Samuel Agbamu (KCL) - 2016-17 Students
samuel.agbamu@kcl.ac.uk

Africa in the Roman Imagination

This project aims to excavate ideas of Africa in literature from the Roman period, in order to investigate European “discoveries” of the continent, and the ideological deployments of these conceptions in the construction of Roman self-identity. Previous attempts to interpret ancient attitudes to Africa have focused largely on Greek texts, yet images of Africa in texts from the Roman period arguably offer more complex and nuanced views. Taking Sallust’s Bellum Iugurthina as a starting point, presentations of Africa will be interrogated for the meaning of “Africa” in different contexts, their ideological significance, and currency when speaking about Africa in the Roman imagination.
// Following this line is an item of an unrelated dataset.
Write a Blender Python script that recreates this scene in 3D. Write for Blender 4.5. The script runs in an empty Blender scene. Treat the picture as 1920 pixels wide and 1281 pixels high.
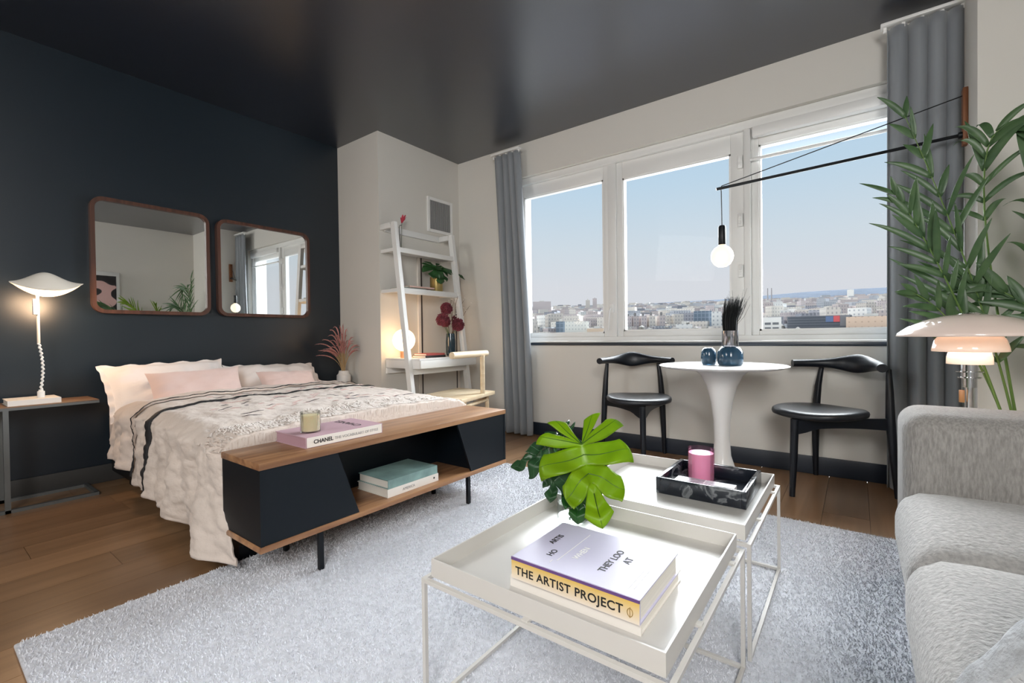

An analysis of changing attitudes to Africa will contribute to an understanding of evolving constructions of Africa, illuminating a process of constant conceptual reinvention, culminating in the modern project colonialism in Africa, and its aftermath. This will involve engaging with ideas of African historical subjectivity, enunciation and knowledge production. The philosopher V.Y. Mudimbe claimed that African discourses have been silenced or “converted” by western discourses, and in the process, Africa was “invented”. This project will examine the role of Roman texts in this context.